Unique Risks: During Phase I you identify individual risks that are unique to your institution. For example:

  • Relationship Concentration. You need to assess how critical certain loan and deposit account holder relationships are if you were to lose them. How would losing them impact your balance sheet and thus your income?
  • Portfolio Concentration. You need to assess if you have a concentration by type of loans such as Commercial Real Estate, Construction, or Commercial and Industrial (C&I) loans in your portfolio. Some rural institutions may have their biggest concentration on agricultural (or “Ag”) loans because there are less opportunities for other types of loans in their market. These institutions must assess their risk if major Ag loans default and perform a stress testing on this portfolio.
  • Succession Planning. Your institution may be at a higher risk if the current CEO is an owner who is also Chairman of the institution. This presents a significant risk to your institution and you need to have an emergency succession plan as well as a longer-term plan. How about the rest of your senior leadership team? Do you have succession plans in place for those positions and other key individuals in your organization?
  • Geographic area. Your institution may be located in a rural area where population is declining, and you are losing business consistently due to residents and businesses moving away.

Categorize Risks: As you conduct the ERM risk assessment, you also categorize the risks identified from four perspectives using a number scale of Low to High:

  • Criticality: How critical is this particular asset or process to the everyday operation of your organization?
  • Confidentiality: Refers to what type of data that particular asset (or vendor) has access to sensitive information.
  • Impact and Probability/Likelihood: What is the impact that this particular risk category you’re assessing would have in your institution if it were to occur? What is the likelihood of this type of risk happening at your institution at the time you’re conducting the risk assessment?
  • Vulnerability and Speed of Onset: How vulnerable is your institution as of the date you’re assessing the risk category? Lastly, how fast could this risk spread once it’s triggered?

Mitigating and Eliminating Risk

The second phase of the three ongoing phases of Enterprise Risk Management is to mitigate and possibly eliminate the risks identified in phase I. During Phase II, you:

  • Determine the steps your institution will take or tools used to mitigate the risks identified in Phase I.
  • Determine how your institution can eliminate certain risks, if possible.
  • Ensure your institution is comfortable with the residual risk which is the risk remaining after you have implemented all the mitigating factors to the inherent risk.
  • Establish policies, processes, and procedures (also systems and outsourced expertise) to mitigate and eliminate risks.

Monitoring and Reporting Risk

Lastly, the third phase of the three ongoing phases of Enterprise Risk Management is to monitor and report on the activities you established to mitigate the risks identified.
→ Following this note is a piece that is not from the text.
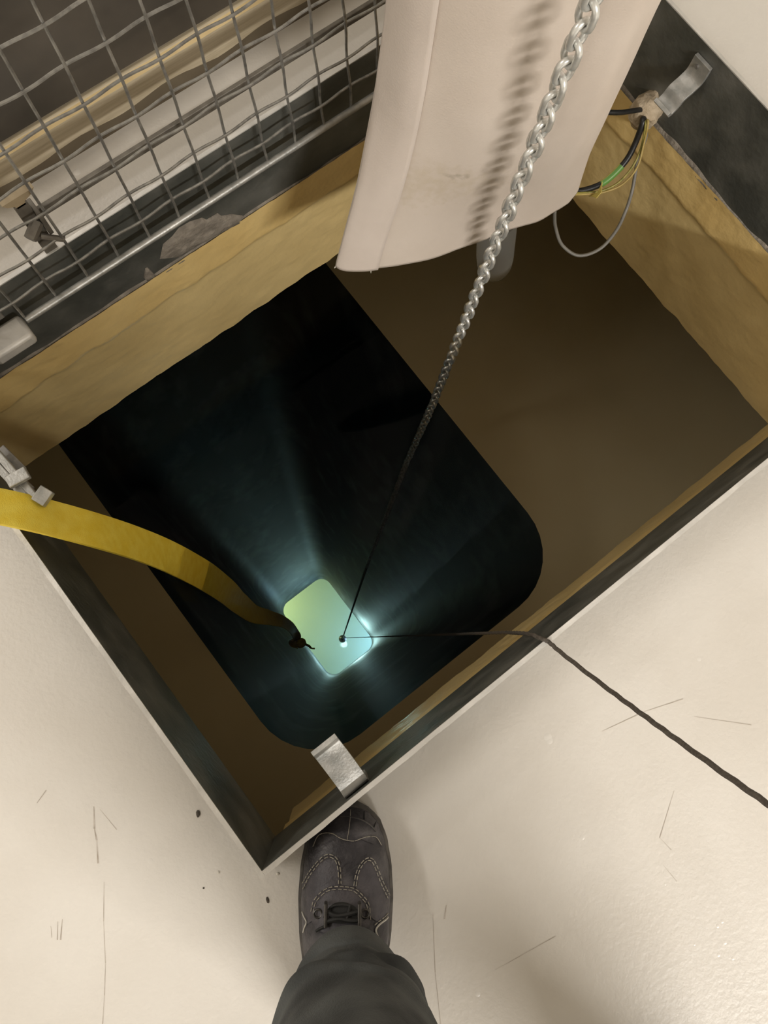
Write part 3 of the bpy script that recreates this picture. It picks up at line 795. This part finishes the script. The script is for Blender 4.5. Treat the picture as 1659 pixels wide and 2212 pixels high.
# sole
mb = MB(); out = []
us = [i * .302 / 40 for i in range(41)]
rg = []
for z, gx in ((0.0, -.002), (.010, .0035), (.024, .0035), (.029, .000)):
    ring = [BT + AD * (u if 0 < i < 40 else u + (-.003 if i == 0 else .003) * (gx / .0035 if gx > 0 else 0)) + SD * (interp(WL, u) + gx) + Vector((0, 0, FZ + z)) for i, u in enumerate(us)]
    ring += [BT + AD * u - SD * (interp(WL, u) + gx) + Vector((0, 0, FZ + z)) for u in us[::-1]]
    rg.append(ring)
rg = [[Vector((p.x, min(p.y, -.0077), p.z)) for p in r] for r in rg]
mb.loft(rg); mb.build('sole', M['rubber'], boot, angle=50)
# upper
mb = MB()
def up(u, v):
    uu = .002 + .2985 * u; w = interp(WL, uu); s_ = math.sin((v - .5) * PI); return bp(uu, w * s_ * .998)
mb.grid(up, 90, 36); mb.build('upper', M['leather'], boot, angle=80)
# px -> boot surface
def on_boot(px, py, extra=0.0):
    z = FZ + .05
    for _ in range(14):
        p = at(px, py, z); r = p - BT; u = r.dot(AD); v = r.dot(SD); u = min(.30, max(.001, u))
        w = interp(WL, u); v = max(-w * .985, min(w * .985, v)); z = .5 * z + .5 * (bz(u, v) + extra)
    return u, v
def patch(name, outer, m, extra, rings_=7):
    uv = [on_boot(*p) for p in outer]
    uv2 = spline([(u, v, 0) for u, v in uv + [uv[0]]], 5)[:-1]
    cu = sum(q.x for q in uv2) / len(uv2); cv = sum(q.y for q in uv2) / len(uv2)
    rg = []
    for k in range(rings_):
        t = 1 - k / (rings_ - .4)
        rg.append([bp(cu + (q.x - cu) * t, cv + (q.y - cv) * t, extra if k else -.001) if k != 1 else bp(cu + (q.x - cu) * .985, cv + (q.y - cv) * .985, extra) for q in uv2])
    mb = MB(); mb.loft(rg, caps=False); mb.add(rg[-1], [tuple(range(len(uv2)))]); return mb.build(name, m, boot, angle=75)
def stitch(pxs, extra=.0026, off=0.0, dash=.0042, gap=.0016, r=.00062, name='stitching', m=None):
    uv = [on_boot(*p) for p in pxs]; sp = spline([(u, v, 0) for u, v in uv], 12)
    pts = []
    for i, q in enumerate(sp):
        t = sp[min(i + 1, len(sp) - 1)] - sp[max(i - 1, 0)]; t.normalize(); nn_ = Vector((-t.y, t.x, 0))
        w = interp(WL, max(.001, q.x + nn_.x * off)); pts.append(bp(max(.001, q.x + nn_.x * off), max(-w, min(w, q.y + nn_.y * off)), extra))
    mb = MB()
    d = 0; seg = [pts[0]]; draw = True
    for a, b in zip(pts, pts[1:]):
        l = (b - a).length; n = max(1, int(l / .0008))
        for k in range(1, n + 1):
            p = a.lerp(b, k / n); d += l / n
            if draw: seg.append(p)
            if draw and d > dash:
                if len(seg) > 1: mb.tube(seg[::2] + ([seg[-1]] if len(seg) % 2 == 0 else []), r, 5)
                seg = []; draw = False; d = 0
            elif not draw and d > gap: draw = True; d = 0; seg = [p]
    if len(seg) > 2: mb.tube(seg, r, 5)
    return mb.build(name, m or M['stitch'], boot)
LARCH = [(652, 1915), (668, 1888), (689, 1861), (707, 1848), (724, 1854), (732, 1875), (734, 1908)]
RARCH = [(767, 1913), (771, 1890), (778, 1872), (791, 1857), (803, 1857), (812, 1872), (823, 1901), (840, 1937)]
patch('quarter_panel', LARCH + [(728, 1935), (690, 1975), (655, 1990)], M['leather2'], .0018)
patch('quarter_panel', RARCH + [(838, 1965), (815, 1990), (785, 1960)], M['leather2'], .0018)
TONG = [(673, 1990), (671, 1966), (678, 1941), (700, 1919), (725, 1912), (762, 1915), (783, 1930), (798, 1951), (801, 1984)]
patch('vamp_panel', TONG + [(790, 2005), (740, 2015), (690, 2010)], M['leather2'], .0036)
for off in (-.0012, .0016):
    stitch(LARCH, .0024, off); stitch(RARCH, .0024, off)
    stitch(TONG[1:], .0042, -.0022 + off)
TOE = [(676, 1828), (686, 1806), (700, 1799), (718, 1800), (733, 1809), (747, 1814), (765, 1816), (780, 1811), (794, 1807), (813, 1808), (826, 1828)]
patch('toe_cap', TOE + [(822, 1795), (800, 1764), (770, 1748), (745, 1746), (715, 1760), (690, 1788)], M['leather'], .0012)
stitch(TOE, .0016, 0, .02, .0, .0005, 'toe_seam')
stitch([(757, 1748), (756, 1770), (753, 1795), (750, 1813)], .0018, 0, .05, 0, .0004, 'toe_crease')
stitch([(735, 1763), (757, 1764), (780, 1770), (800, 1782), (815, 1798)], .0016, 0, .05, 0, .0009, 'toe_bumper_edge', M['rubber'])
for pts in ([(787, 1752), (787, 1769)], [(812, 1775), (808, 1786)]): stitch(pts, .0018, 0, .05, 0, .0006, 'toe_crease', M['lace'])
stitch([(653, 1969), (657, 1980), (662, 1991), (658, 2002), (655, 2013)], .002, 0, .05, 0, .0011, 'side_piping', M['piping'])
stitch([(838, 1980), (822, 1994), (812, 2008), (818, 2026)], .002, 0, .05, 0, .0011, 'side_piping', M['piping'])
stitch([(838, 1972), (820, 1988), (806, 2000)], .002, 0)
# lace hooks and lace
def ring_at(px, py, r, rt, m, name, extra=.005):
    u, v = on_boot(px, py); c = bp(u, v, extra); mb = MB()
    mb.tube([c + (AD * math.cos(t) + SD * math.sin(t)) * r for t in [2 * PI * k / 16 for k in range(16)]], rt, 7, closed=True)
    return mb.build(name, m, boot)
for x in (687, 789): ring_at(x, 1971, .0046, .0014, M['hook'], 'eyelet')
for x0, dx in ((704, -1), (776, 1)):
    u, v = on_boot(x0, 1971); mb = MB(); c = bp(u, v, .005)
    mb.tube([c + AD * a + Vector((0, 0, b)) for a, b in ((-.012, 0), (-.012, .007), (.012, .008), (.012, 0))], .0022, 8); mb.build('lace_hook', M['hook'], boot)
patch('lace_pad', [(714, 1965), (718, 1952), (735, 1946), (755, 1950), (770, 1960), (768, 1982), (740, 1992), (712, 1986)], M['lace'], .0065)
def lace(pxs, extra, r=.0019):
    pts = [bp(*on_boot(x, y), extra) for x, y in pxs]; mb = MB(); mb.tube(spline(pts, 8), r, 8); return mb.build('lace', M['lace'], boot)
lace([(700, 1978), (715, 1955), (735, 1950), (756, 1951)], .009, .0014); lace([(756, 1950), (752, 1966), (748, 1982)], .010, .0016)
lace([(703, 1962), (725, 1973), (750, 1970), (777, 1963)], .0095, .0028); lace([(705, 1985), (730, 1980), (760, 1984), (778, 1982)], .0095, .0028)
lace([(706, 1980), (704, 1995), (690, 2003), (683, 2008)], .006, .0016)
# trousers: one leg, hem over the boot, knee, thigh; other leg behind and out of view
def leg(hip, knee, ankle, hem_c, name):
    pass
def trouser_rings():
    R = []
    # (centre offset along AD from toe, z, half-width across, half-depth along, forward tilt of ring)
    st = [(.205, FZ + .094, .0580, .078, .030), (.205, FZ + .098, .0605, .080, .031), (.2055, FZ + .110, .0635, .0815, .029), (.206, FZ + .128, .066, .083, .026), (.208, FZ + .148, .071, .086, .020), (.209, FZ + .170, .077, .090, .014), (.2095, FZ + .190, .0835, .0935, .010),
          (.210, FZ + .204, .081, .0885, .006), (.211, FZ + .214, .086, .0935, .004), (.210, FZ + .245, .089, .0945, .003), (.209, FZ + .28, .092, .095, 0), (.203, FZ + .36, .090, .095, 0), (.20, FZ + .46, .088, .096, 0), (.215, FZ + .54, .092, .1, 0), (.27, FZ + .66, .098, .108, 0), (.345, FZ + .80, .100, .105, 0), (.385, FZ + .92, .10, .10, 0)]
    n = 72
    A = spline([(u, z, a) for u, z, a, b, tl in st], 6); B = spline([(b, tl, 0) for u, z, a, b, tl in st], 6)
    for (u, z, a), (b, tl, _) in zip(A, B):
        ring = []; h = z - FZ; g = min(1, max(0, (h - .098) / .03))
        for k in range(n):
            t = 2 * PI * k / n
            ca, sa = math.cos(t), math.sin(t)
            f = 1 + (.05 * nz(ca * 1.6, sa * 1.6, z * 11, 1.0) + .03 * nz(ca * 4, sa * 4, z * 22, 1.0)) * g
            z1 = .198 - .030 * sa - .018 * sa * sa; z2 = .232 + .035 * sa; z3 = .150 + .030 * sa
            fo = -.0085 * math.exp(-((h - z1) / .0050) ** 2) + .0050 * math.exp(-((h - z1 - .012) / .008) ** 2)
            fo += -.0060 * math.exp(-((h - z2) / .006) ** 2) * max(0, .6 + sa) + .004 * math.exp(-((h - z2 - .013) / .008) ** 2)
            fo += -.0035 * math.exp(-((h - z3) / .005) ** 2) * max(0, .5 - sa)
            fo *= (.4 + .6 * max(0, ca)) * 1.5
            w_ = min(1, max(0, (h - .115) / .05)); p = BT + AD * (u - (b * f + fo) * ca - .010 * max(0, ca) * (1 - w_)) + SD * ((a * f * (1 - .065 * w_) + fo) * sa + .004 + .006 * w_ + .14 * min(1, max(0, (h - .42) / .42)))
            ring.append(Vector((p.x, p.y, z + tl * ca + .008 * nz(ca, sa, z * 7, 2) * g)))
        R.append(ring)
    return R
mb = MB(); trr = trouser_rings(); mb.loft(trr, caps=False); mb.add(trr[-1], [tuple(range(len(trr[-1])))]); tr = mb.build('trousers', M['trousers'], person, angle=85)
ss_ = tr.modifiers.new('sub', 'SUBSURF'); ss_.levels = 1; ss_.render_levels = 1
so = tr.modifiers.new('thick', 'SOLIDIFY'); so.thickness = .0025; so.offset = -1

def other_leg():
    st = [((.175, -.640), FZ + .09, .068, .075), ((.175, -.640), FZ + .16, .085, .09), ((.172, -.625), FZ + .30, .088, .094), ((.170, -.60), FZ + .46, .088, .095), ((.168, -.56), FZ + .60, .095, .1), ((.165, -.50), FZ + .78, .10, .112), ((.155, -.46), FZ + .92, .115, .12)]
    return [[Vector((c[0] + a * math.cos(2 * PI * k / 32), c[1] + b * math.sin(2 * PI * k / 32), z)) for k in range(32)] for c, z, a, b in st]
mb = MB(); mb.loft(other_leg()); t2 = mb.build('trousers', M['trousers'], person, angle=85); t2['label'] = 'far trouser leg of the standing person'
mb = MB(); mb.loft([[Vector((.18 + a * math.sin(2 * PI * k / 28), -.60 + .150 * b * math.cos(2 * PI * k / 28) + dy, z)) for k in range(28)] for a, b, dy, z in ((.05, .98, 0, FZ), (.054, 1, 0, FZ + .02), (.052, .98, 0, FZ + .04), (.046, .8, -.02, FZ + .07), (.044, .5, -.04, FZ + .11))]); mb.build('boot', M['leather'], person, angle=60)
hr = trouser_rings(); cc_ = sum(hr[8], Vector()) / len(hr[8])
mb = MB(); mb.tube([p + (p - cc_).normalized() * .0006 for p in hr[9]], .0009, 6, closed=True); mb.build('hem_seam', M['hook'], person)
# jacket and head of the same person, out of the frame above and behind the camera
def ering(c, a, b, z, n=32, e=1.0):
    return [Vector((c[0] + a * math.copysign(abs(math.cos(2 * PI * k / n)) ** e, math.cos(2 * PI * k / n)), c[1] + b * math.copysign(abs(math.sin(2 * PI * k / n)) ** e, math.sin(2 * PI * k / n)), z)) for k in range(n)]
mb = MB()
mb.loft([ering((.08, -.45), .165, .115, .72), ering((.08, -.44), .172, .125, .80), ering((.08, -.42), .165, .12, .95), ering((.07, -.37), .172, .125, 1.12), ering((.07, -.36), .185, .12, 1.28), ering((.07, -.35), .165, .10, 1.38), ering((.07, -.34), .075, .075, 1.43), ering((.07, -.33), .062, .062, 1.46)], caps=True)
jk = mb.build('jacket', M['jacket'], person, angle=85); jk.modifiers.new('sub', 'SUBSURF').render_levels = 2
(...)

During Phase III, you:

  • Conduct ongoing monitoring of risks identified that are being mitigated.
  • Establish accountability across the board so no one person is responsible for implementing all the mitigating tools. This is a team effort.
  • Ensure policies, procedures, and systems in place are being followed AND are working (measuring) as you purposed.
  • Establish ongoing reporting of risks and status to the Board of Directors at least quarterly.
  • Provide results from monitoring efforts to leadership and Board of Directors. These reports are what auditors and examiners will look at during audits and safety and soundness exams.
  • Directors learn about risks, get updates, understand their liability.
  • Use tools such as “heat maps” to help you report on results.

The goal is to transition from a “reactive” stage where there is no ERM Program in place nor support from the top, to a “aware” stage where you are implementing your ERM Program, to finally a “strategic” stage where you have a formal ERM Program in place. These three phases should take place on an ongoing basis so your institution remains on the strategic stage of the ERM Program.